◆ The data
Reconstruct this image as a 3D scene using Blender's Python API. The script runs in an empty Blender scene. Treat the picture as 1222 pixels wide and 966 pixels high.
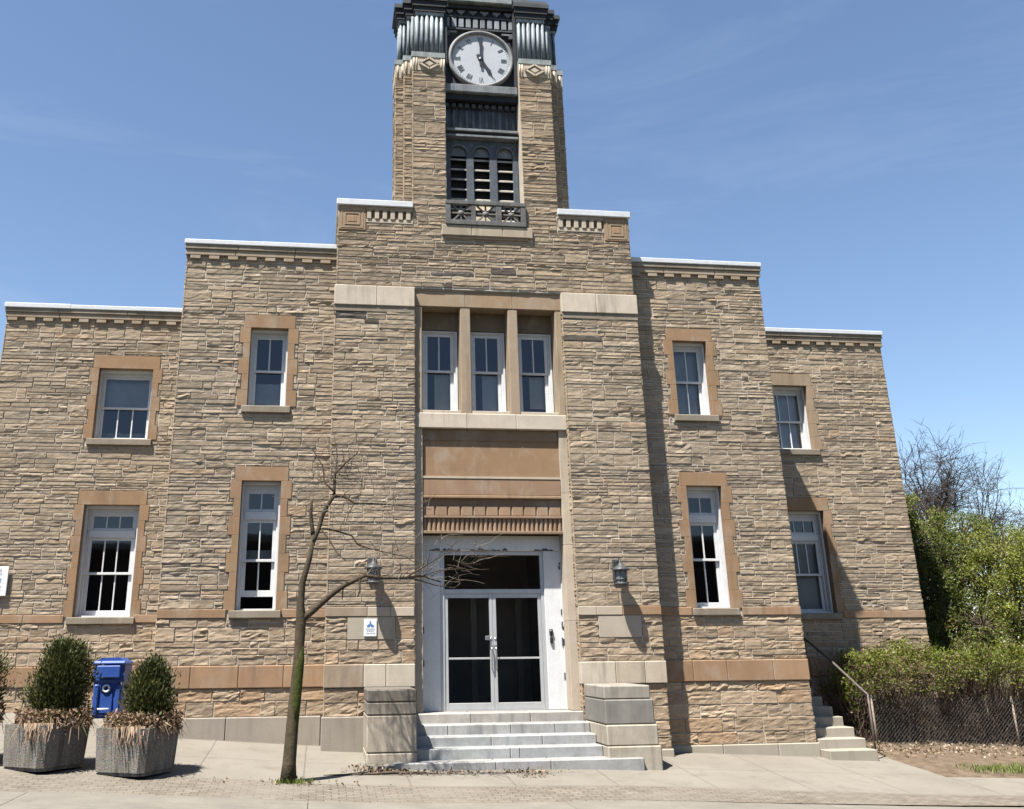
import bpy, math, random
import numpy as np
from mathutils import Vector, Matrix

random.seed(7)
RNG = np.random.default_rng(11)
K = .66
scene = bpy.context.scene
COL = scene.collection
PI = math.pi

# ------------------------------------------------------------------ helpers
def lin(r, g, b):
    def f(c):
        c /= 255.0
        return c / 12.92 if c <= 0.04045 else ((c + 0.055) / 1.055) ** 2.4
    return (f(r), f(g), f(b))

class MB:
    """collects faces; build() links them as one mesh object"""
    def __init__(self):
        self.v = []; self.f = []; self.c = []; self.sm = []; self.nv = 0; self.blocks = []
    def add(self, verts, faces, col=(1, 1, 1), smooth=False):
        b = self.nv
        self.v.extend([tuple(p) for p in verts]); self.nv += len(verts)
        self.c.extend([col] * len(verts))
        for fa in faces:
            self.f.append(tuple(i + b for i in fa)); self.sm.append(smooth)
    def quad(self, a, b, c, d, col=(1, 1, 1)):
        self.add([a, b, c, d], [(0, 1, 2, 3)], col)
    def box(self, x0, x1, y0, y1, z0, z1, col=(1, 1, 1), c=0.0):
        if c <= 0:
            v = [(x0, y0, z0), (x1, y0, z0), (x1, y1, z0), (x0, y1, z0), (x0, y0, z1), (x1, y0, z1), (x1, y1, z1), (x0, y1, z1)]
            f = [(0, 3, 2, 1), (4, 5, 6, 7), (0, 1, 5, 4), (1, 2, 6, 5), (2, 3, 7, 6), (3, 0, 4, 7)]
            self.add(v, f, col); return
        c = min(c, (x1 - x0) * .45, (y1 - y0) * .45, (z1 - z0) * .45)
        X = (x0, x1); Y = (y0, y1); Z = (z0, z1); v = []; idx = {}
        for i in (0, 1):
            for j in (0, 1):
                for k in (0, 1):
                    dx = c if i == 0 else -c; dy = c if j == 0 else -c; dz = c if k == 0 else -c
                    idx[i, j, k] = len(v)
                    v += [(X[i], Y[j] + dy, Z[k] + dz), (X[i] + dx, Y[j], Z[k] + dz), (X[i] + dx, Y[j] + dy, Z[k])]
        f = []
        g = lambda i, j, k, a: idx[i, j, k] + a
        f.append([g(0, 0, 0, 0), g(0, 0, 1, 0), g(0, 1, 1, 0), g(0, 1, 0, 0)]); f.append([g(1, 0, 0, 0), g(1, 1, 0, 0), g(1, 1, 1, 0), g(1, 0, 1, 0)])
        f.append([g(0, 0, 0, 1), g(1, 0, 0, 1), g(1, 0, 1, 1), g(0, 0, 1, 1)]); f.append([g(0, 1, 0, 1), g(0, 1, 1, 1), g(1, 1, 1, 1), g(1, 1, 0, 1)])
        f.append([g(0, 0, 0, 2), g(0, 1, 0, 2), g(1, 1, 0, 2), g(1, 0, 0, 2)]); f.append([g(0, 0, 1, 2), g(1, 0, 1, 2), g(1, 1, 1, 2), g(0, 1, 1, 2)])
        for i in (0, 1):
            for j in (0, 1):
                f.append([g(i, j, 0, 0), g(i, j, 1, 0), g(i, j, 1, 1), g(i, j, 0, 1)][::1 if i != j else -1])
                f.append([g(i, 0, j, 0), g(i, 1, j, 0), g(i, 1, j, 2), g(i, 0, j, 2)])
                f.append([g(0, i, j, 1), g(1, i, j, 1), g(1, i, j, 2), g(0, i, j, 2)])
                for k in (0, 1):
                    f.append([g(i, j, k, 0), g(i, j, k, 1), g(i, j, k, 2)])
        self.add(v, f, col)
    def prism(self, poly, z0, z1, col=(1, 1, 1)):
        n = len(poly)
        v = [(p[0], p[1], z0) for p in poly] + [(p[0], p[1], z1) for p in poly]
        f = [tuple(range(n))[::-1], tuple(range(n, 2 * n))] + [(i, (i + 1) % n, n + (i + 1) % n, n + i) for i in range(n)]
        self.add(v, f, col)
    def prism_y(self, poly, y0, y1, col=(1, 1, 1)):
        n = len(poly)
        v = [(p[0], y0, p[1]) for p in poly] + [(p[0], y1, p[1]) for p in poly]
        f = [tuple(range(n)), tuple(range(n, 2 * n))[::-1]] + [((i + 1) % n, i, n + i, n + (i + 1) % n) for i in range(n)]
        self.add(v, f, col)
    def tube(self, pts, rad, n=8, col=(1, 1, 1), cap=True, smooth=True):
        pts = [Vector(p) for p in pts]
        if not hasattr(rad, '__len__'): rad = [rad] * len(pts)
        v = []; f = []; prev = None
        for i, p in enumerate(pts):
            if i == 0: d = pts[1] - p
            elif i == len(pts) - 1: d = p - pts[i - 1]
            else: d = (pts[i + 1] - pts[i - 1])
            d.normalize()
            if prev is None:
                a = Vector((0, 0, 1)) if abs(d.z) < .9 else Vector((1, 0, 0))
                u = d.cross(a).normalized()
            else:
                u = (prev - d * prev.dot(d)).normalized()
            prev = u; w = d.cross(u)
            for k in range(n):
                t = 2 * PI * k / n
                v.append(p + (u * math.cos(t) + w * math.sin(t)) * rad[i])
        for i in range(len(pts) - 1):
            for k in range(n):
                f.append((i * n + k, i * n + (k + 1) % n, (i + 1) * n + (k + 1) % n, (i + 1) * n + k))
        if cap:
            f.append(tuple(range(n))[::-1]); f.append(tuple(range((len(pts) - 1) * n, len(pts) * n)))
        self.add(v, f, col, smooth)
    def lathe(self, prof, center, n=20, axis='z', col=(1, 1, 1), smooth=True, a0=0, a1=2 * PI):
        v = []; f = []; full = abs(a1 - a0 - 2 * PI) < 1e-6
        m = n if full else n + 1
        for (r, h) in prof:
            for k in range(m):
                t = a0 + (a1 - a0) * k / n
                a, b = r * math.cos(t), r * math.sin(t)
                p = (a, b, h) if axis == 'z' else (a, h, b) if axis == 'y' else (h, a, b)
                v.append((p[0] + center[0], p[1] + center[1], p[2] + center[2]))
        for i in range(len(prof) - 1):
            for k in range(n):
                k2 = (k + 1) % m
                f.append((i * m + k, i * m + k2, (i + 1) * m + k2, (i + 1) * m + k))
        self.add(v, f, col, smooth)
    def bar(self, a, b, w, t, nrm, col=(1, 1, 1)):
        """flat bar a-b, width w, thickness t along nrm"""
        a = Vector(a); b = Vector(b); nrm = Vector(nrm).normalized(); d = (b - a).normalized(); s = d.cross(nrm).normalized() * w / 2; n = nrm * t / 2
        v = [a - s - n, a + s - n, b + s - n, b - s - n, a - s + n, a + s + n, b + s + n, b - s + n]
        self.add(v, [(0, 1, 2, 3), (7, 6, 5, 4), (0, 4, 5, 1), (1, 5, 6, 2), (2, 6, 7, 3), (3, 7, 4, 0)], col)
    def block(self, verts, faces, cols):
        """numpy block of quads"""
        self.blocks.append((verts, faces, cols))
    def build(self, name, mat, parent=None, matidx_blocks=0):
        me = bpy.data.meshes.new(name)
        if self.blocks:
            vs = [np.array(self.v, float).reshape(-1, 3)]; cs = [np.array(self.c, float).reshape(-1, 3)]
            faces = list(self.f); off = len(self.v); nb = len(self.f)
            for (v, f, c) in self.blocks:
                vs.append(v); cs.append(c); faces.extend((f + off).tolist()); off += len(v)
            V = np.concatenate(vs); Cc = np.concatenate(cs)
            me.from_pydata(V.tolist(), [], faces)
        else:
            nb = len(self.f); Cc = np.array(self.c, float).reshape(-1, 3)
            me.from_pydata(self.v, [], self.f)
        mats = mat if isinstance(mat, (list, tuple)) else [mat]
        for m in mats: me.materials.append(m)
        nf = len(me.polygons)
        sm = np.zeros(nf, bool); sm[:nb] = np.array(self.sm, bool)
        me.polygons.foreach_set('use_smooth', sm)
        if self.blocks and len(mats) > 1:
            mi = np.zeros(nf, np.int32); mi[nb:] = 1
            me.polygons.foreach_set('material_index', mi)
        at = me.color_attributes.new('col', 'FLOAT_COLOR', 'POINT')
        at.data.foreach_set('color', np.concatenate([Cc, np.ones((len(Cc), 1))], 1).astype(np.float32).ravel())
        me.update()
        o = bpy.data.objects.new(name, me); COL.objects.link(o)
        if parent is not None:
            o.parent = parent
            o.matrix_parent_inverse = Matrix.Identity(4)
            base = getattr_loc(parent)
            o.location = (-base[0], -base[1], -base[2]) if parent.type == 'EMPTY' else (0, 0, 0)
        return o

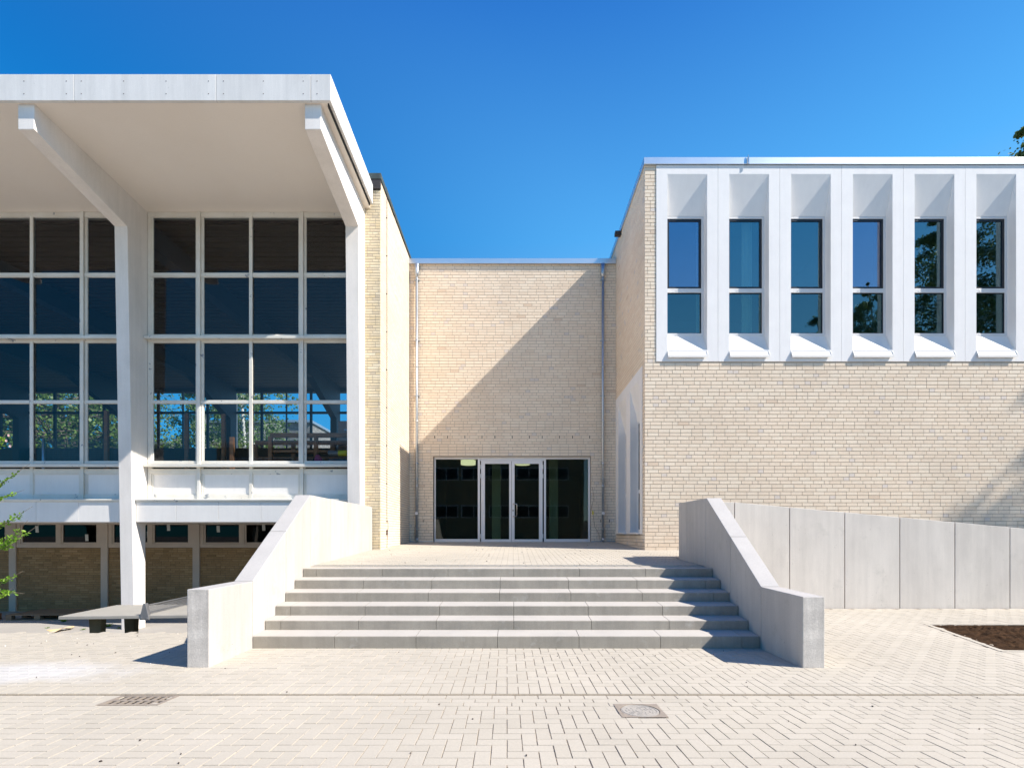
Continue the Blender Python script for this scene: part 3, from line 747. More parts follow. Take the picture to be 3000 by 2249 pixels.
for k in range(NP):
    u0 = PX0 + PP * k
    a, b = u0 + .252, u0 + 1.152
    mb = panel_unit(u0 + .003, u0 + PP - .003, PZ0, PZ1 - .005, a, b, 9.53, 8.705, 5.56, lambda u, n, z: (u, YR - .012 + n * (REC + .012) / REC if n <= REC else YR + n, z))
    child(mb.build('facade_panel', 'render'), cw)
    window_unit(Pf, a, b, 5.946, 8.70, 6.95, 7.045, cw, 'glass_new' if k in (0, 3) else 'glass_teal')
    # sloping sill
    mb = MB(); yb, yf = YR + REC + .002, YR - .052; zb_, zf = 5.95, 5.425; th = .025
    mb.hexa([(a + .003, yf, zf - th), (b - .003, yf, zf - th), (b - .003, yb, zb_ - th), (a + .003, yb, zb_ - th), (a + .003, yf, zf), (b - .003, yf, zf), (b - .003, yb, zb_), (a + .003, yb, zb_)])
    mb.box(a + .003, b - .003, yf - .004, yf + .001, zf - .045, zf + .002)
    for uu in (a + .003, b - .013):
        mb.hexa([(uu, yf, zf), (uu + .01, yf, zf), (uu + .01, yb, zb_), (uu, yb, zb_), (uu, yf, zf + .03), (uu + .01, yf, zf + .03), (uu + .01, yb, zb_ + .03), (uu, yb, zb_ + .03)])
    sl = child(mb.build('sill', 'white'), cw)
mb = MB(); mb.box(PX0, PXE, YR + .05, YR + .2, PZ0 - .003, PZ0 + .02); child(mb.build('panel_bearing', 'dark'), cw)
# side panel with two recesses, facing left
Ps = lambda u, n, z: (XR + n, u, z)
for k, (p0, p1, a, b) in enumerate(((11.145, 12.57, 11.36, 12.29), (12.575, 14.04, 12.72, 13.67))):
    mb = panel_unit(p0, p1, 1.40, 5.28, a, b, 5.05, 4.24, 1.44, lambda u, n, z: (XR - .008 + n * (REC + .008) / REC if n <= REC else XR + n, u, z))
    child(mb.build('facade_panel', 'render'), cw)
    window_unit(Ps, a, b, 1.45, 4.235, 2.43, 2.515, cw)
    mb = MB(); mb.box(XR - .09, XR + REC, a - .02, b + .02, 1.40, 1.445); child(mb.build('sill', 'white', bevel=.003), cw)
# rooms behind the windows
mb = MB()
ya, yb_, xa, xb = YR + .26, 18.0, XR + .26, PXE + 1.5
mb.box(xa, xb, ya, yb_, 5.0, 5.15); mb.box(xa, xb, ya, yb_, 9.3, 9.4); mb.box(xa, xb, yb_, yb_ + .1, 1.0, 9.4)
mb.box(xa, xb, ya, yb_, .95, 1.05); mb.box(xb, xb + .1, ya, yb_, 1.0, 9.4)
mb.box(PX0 + 5.4, PX0 + 5.5, ya + .4, yb_, 5.15, 9.3)
mb.box(XR + .25, XR + .26, SP1 + .02, yb_, 1.05, 9.3)
mb.box(xa, xb, YR + .255, YR + .26, 1.05, 5.2)
child(mb.build('room_interior', 'room'), cw)
# curtains
for X, wd, lab in ((4.28, .22, 'pale curtain edge behind the leftmost upper window'), (5.35, .26, 'pale curtain hanging behind the second upper window')):
    mb = MB(); n = 14
    for i in range(n):
        x0_, x1_ = X + wd * i / n, X + wd * (i + 1) / n; o1, o2 = .03 * math.sin(i * 1.9), .03 * math.sin((i + 1) * 1.9)
        mb.hexa([(x0_ - X, o1, 0), (x1_ - X, o2, 0), (x1_ - X, o2 + .004, 0), (x0_ - X, o1 + .004, 0), (x0_ - X - .0, o1, 3.0), (x1_ - X, o2, 3.0), (x1_ - X, o2 + .004, 3.0), (x0_ - X, o1 + .004, 3.0)])
    cu = tag(mb.build('curtain', 'curtain', loc=(X, YR + .42, 5.9)), lab, 'curtain', 'curtains behind the upper windows')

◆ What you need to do
Output exactly the span of lines from the top of the listing through the line holding "PI = math.pi", and leave every picture out.

◆ Exercise solution
Reconstruct this image as a 3D scene using Blender's Python API. The script runs in an empty Blender scene. Treat the picture as 1222 pixels wide and 966 pixels high.
import bpy, math, random
import numpy as np
from mathutils import Vector, Matrix

random.seed(7)
RNG = np.random.default_rng(11)
K = .66
scene = bpy.context.scene
COL = scene.collection
PI = math.pi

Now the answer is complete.